WORK INSTRUCTIONS | Locate "wood('undergrowth', 'dark bushes" in the listing below, then output the line holding it and every line after it, exactly and with nothing else.

Begin DATA SHOWN

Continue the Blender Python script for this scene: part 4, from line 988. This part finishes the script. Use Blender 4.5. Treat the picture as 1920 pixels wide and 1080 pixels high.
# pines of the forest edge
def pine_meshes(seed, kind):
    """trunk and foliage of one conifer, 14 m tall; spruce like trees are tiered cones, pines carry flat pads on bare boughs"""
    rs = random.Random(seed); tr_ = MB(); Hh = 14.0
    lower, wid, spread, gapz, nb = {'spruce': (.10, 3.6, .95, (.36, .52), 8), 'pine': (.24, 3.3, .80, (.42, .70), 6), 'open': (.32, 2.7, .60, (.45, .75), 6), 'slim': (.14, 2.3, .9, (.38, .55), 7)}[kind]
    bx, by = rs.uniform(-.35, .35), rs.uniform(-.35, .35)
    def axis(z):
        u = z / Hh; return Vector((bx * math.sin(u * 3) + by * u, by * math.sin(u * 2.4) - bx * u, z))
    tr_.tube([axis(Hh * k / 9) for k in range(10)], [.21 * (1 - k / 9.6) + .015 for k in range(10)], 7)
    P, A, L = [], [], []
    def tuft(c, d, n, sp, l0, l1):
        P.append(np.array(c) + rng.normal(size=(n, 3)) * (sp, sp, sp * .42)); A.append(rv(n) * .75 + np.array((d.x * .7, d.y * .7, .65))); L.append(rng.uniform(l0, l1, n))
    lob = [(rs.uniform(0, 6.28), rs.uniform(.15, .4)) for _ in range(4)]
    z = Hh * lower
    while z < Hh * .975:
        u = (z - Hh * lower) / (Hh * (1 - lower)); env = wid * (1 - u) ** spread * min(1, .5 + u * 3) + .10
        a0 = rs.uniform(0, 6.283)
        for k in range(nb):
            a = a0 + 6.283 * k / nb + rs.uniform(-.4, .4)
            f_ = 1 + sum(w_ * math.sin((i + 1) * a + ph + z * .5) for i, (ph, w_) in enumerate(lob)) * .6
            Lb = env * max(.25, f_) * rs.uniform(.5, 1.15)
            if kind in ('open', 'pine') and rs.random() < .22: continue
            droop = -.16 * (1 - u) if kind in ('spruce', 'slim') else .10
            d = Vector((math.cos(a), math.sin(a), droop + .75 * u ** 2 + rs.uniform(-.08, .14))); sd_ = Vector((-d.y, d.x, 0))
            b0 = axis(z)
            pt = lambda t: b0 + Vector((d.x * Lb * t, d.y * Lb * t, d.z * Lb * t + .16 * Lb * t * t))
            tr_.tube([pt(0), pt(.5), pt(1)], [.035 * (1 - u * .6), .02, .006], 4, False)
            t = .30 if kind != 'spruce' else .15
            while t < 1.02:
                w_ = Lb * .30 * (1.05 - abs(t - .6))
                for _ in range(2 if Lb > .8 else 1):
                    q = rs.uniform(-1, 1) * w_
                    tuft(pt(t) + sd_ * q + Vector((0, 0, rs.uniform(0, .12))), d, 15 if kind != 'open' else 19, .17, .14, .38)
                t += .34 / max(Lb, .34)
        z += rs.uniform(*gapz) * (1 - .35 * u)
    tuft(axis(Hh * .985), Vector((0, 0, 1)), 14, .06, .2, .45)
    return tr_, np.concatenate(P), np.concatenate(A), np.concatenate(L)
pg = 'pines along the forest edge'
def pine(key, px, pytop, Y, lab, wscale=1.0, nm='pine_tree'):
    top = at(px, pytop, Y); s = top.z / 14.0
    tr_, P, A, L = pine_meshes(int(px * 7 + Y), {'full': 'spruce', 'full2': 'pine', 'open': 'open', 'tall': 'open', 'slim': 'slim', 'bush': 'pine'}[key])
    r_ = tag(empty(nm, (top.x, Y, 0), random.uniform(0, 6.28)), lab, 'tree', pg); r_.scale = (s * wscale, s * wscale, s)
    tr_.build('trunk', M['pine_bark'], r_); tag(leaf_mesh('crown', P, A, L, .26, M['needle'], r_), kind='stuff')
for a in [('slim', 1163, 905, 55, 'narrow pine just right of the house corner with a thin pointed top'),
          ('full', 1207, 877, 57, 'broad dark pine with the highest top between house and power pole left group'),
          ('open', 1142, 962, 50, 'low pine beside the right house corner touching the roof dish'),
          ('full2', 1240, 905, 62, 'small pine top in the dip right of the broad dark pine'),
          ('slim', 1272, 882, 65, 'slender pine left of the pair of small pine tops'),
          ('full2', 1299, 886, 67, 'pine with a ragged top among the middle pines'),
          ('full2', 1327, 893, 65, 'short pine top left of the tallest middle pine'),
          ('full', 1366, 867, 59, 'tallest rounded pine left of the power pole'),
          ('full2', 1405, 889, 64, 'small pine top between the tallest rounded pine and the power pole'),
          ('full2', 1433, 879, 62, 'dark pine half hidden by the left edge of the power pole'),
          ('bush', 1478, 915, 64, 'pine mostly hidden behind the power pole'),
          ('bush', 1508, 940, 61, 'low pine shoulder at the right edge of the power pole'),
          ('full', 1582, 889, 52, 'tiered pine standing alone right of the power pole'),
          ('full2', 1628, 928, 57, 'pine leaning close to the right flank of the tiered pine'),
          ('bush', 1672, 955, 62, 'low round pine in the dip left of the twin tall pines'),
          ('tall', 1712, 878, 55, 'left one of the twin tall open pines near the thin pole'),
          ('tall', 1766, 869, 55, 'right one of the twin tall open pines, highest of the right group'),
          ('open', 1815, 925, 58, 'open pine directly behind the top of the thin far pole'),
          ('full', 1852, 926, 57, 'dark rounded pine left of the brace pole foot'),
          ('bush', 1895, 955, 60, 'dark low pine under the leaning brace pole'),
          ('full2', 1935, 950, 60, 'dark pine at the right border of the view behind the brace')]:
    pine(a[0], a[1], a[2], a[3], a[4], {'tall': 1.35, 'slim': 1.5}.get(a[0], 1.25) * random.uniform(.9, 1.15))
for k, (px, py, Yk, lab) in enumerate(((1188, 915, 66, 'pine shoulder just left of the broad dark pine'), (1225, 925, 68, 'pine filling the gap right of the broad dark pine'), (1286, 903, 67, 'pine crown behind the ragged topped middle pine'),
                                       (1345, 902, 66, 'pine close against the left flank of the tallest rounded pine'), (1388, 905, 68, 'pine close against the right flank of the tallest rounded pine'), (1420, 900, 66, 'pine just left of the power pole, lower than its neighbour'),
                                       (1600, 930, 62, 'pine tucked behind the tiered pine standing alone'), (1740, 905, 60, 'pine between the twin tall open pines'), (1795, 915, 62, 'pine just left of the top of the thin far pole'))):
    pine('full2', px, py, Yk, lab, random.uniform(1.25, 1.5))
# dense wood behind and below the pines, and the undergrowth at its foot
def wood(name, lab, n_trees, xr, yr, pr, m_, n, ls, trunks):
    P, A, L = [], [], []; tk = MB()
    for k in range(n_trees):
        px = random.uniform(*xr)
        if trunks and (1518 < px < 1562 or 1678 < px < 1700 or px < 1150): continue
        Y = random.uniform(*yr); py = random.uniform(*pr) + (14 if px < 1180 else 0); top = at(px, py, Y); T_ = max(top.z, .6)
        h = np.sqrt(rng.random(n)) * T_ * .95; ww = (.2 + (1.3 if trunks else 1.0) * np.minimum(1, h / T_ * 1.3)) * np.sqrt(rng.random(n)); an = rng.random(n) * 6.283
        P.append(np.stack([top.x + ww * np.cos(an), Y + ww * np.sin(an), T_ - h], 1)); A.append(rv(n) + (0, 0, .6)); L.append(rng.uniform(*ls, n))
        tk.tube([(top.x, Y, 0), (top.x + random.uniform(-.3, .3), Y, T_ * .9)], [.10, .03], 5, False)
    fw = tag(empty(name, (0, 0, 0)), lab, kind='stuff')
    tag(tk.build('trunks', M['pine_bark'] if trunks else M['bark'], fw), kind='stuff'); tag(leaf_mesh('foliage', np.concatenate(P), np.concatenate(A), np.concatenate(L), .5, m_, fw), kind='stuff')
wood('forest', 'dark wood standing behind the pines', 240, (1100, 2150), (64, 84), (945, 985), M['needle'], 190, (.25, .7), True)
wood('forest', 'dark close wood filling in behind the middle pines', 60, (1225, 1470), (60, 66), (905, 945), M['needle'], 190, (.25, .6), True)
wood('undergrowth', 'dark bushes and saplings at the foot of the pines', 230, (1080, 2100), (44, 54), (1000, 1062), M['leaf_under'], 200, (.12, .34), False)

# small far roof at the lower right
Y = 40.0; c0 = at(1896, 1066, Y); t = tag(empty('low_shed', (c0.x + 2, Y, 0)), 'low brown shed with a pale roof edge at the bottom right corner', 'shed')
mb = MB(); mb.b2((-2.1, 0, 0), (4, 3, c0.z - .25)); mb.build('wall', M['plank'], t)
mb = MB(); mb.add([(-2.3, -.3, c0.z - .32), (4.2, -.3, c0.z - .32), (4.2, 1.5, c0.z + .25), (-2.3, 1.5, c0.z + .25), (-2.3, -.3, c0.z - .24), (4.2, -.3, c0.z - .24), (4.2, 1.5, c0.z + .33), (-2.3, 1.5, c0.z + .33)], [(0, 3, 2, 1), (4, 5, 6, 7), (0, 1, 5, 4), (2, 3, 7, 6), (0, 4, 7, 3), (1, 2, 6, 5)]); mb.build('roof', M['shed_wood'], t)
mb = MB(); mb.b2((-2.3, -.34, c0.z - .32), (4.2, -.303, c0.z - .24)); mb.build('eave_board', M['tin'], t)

End DATA SHOWN

RESPONSE |
wood('undergrowth', 'dark bushes and saplings at the foot of the pines', 230, (1080, 2100), (44, 54), (1000, 1062), M['leaf_under'], 200, (.12, .34), False)

# small far roof at the lower right
Y = 40.0; c0 = at(1896, 1066, Y); t = tag(empty('low_shed', (c0.x + 2, Y, 0)), 'low brown shed with a pale roof edge at the bottom right corner', 'shed')
mb = MB(); mb.b2((-2.1, 0, 0), (4, 3, c0.z - .25)); mb.build('wall', M['plank'], t)
mb = MB(); mb.add([(-2.3, -.3, c0.z - .32), (4.2, -.3, c0.z - .32), (4.2, 1.5, c0.z + .25), (-2.3, 1.5, c0.z + .25), (-2.3, -.3, c0.z - .24), (4.2, -.3, c0.z - .24), (4.2, 1.5, c0.z + .33), (-2.3, 1.5, c0.z + .33)], [(0, 3, 2, 1), (4, 5, 6, 7), (0, 1, 5, 4), (2, 3, 7, 6), (0, 4, 7, 3), (1, 2, 6, 5)]); mb.build('roof', M['shed_wood'], t)
mb = MB(); mb.b2((-2.3, -.34, c0.z - .32), (4.2, -.303, c0.z - .24)); mb.build('eave_board', M['tin'], t)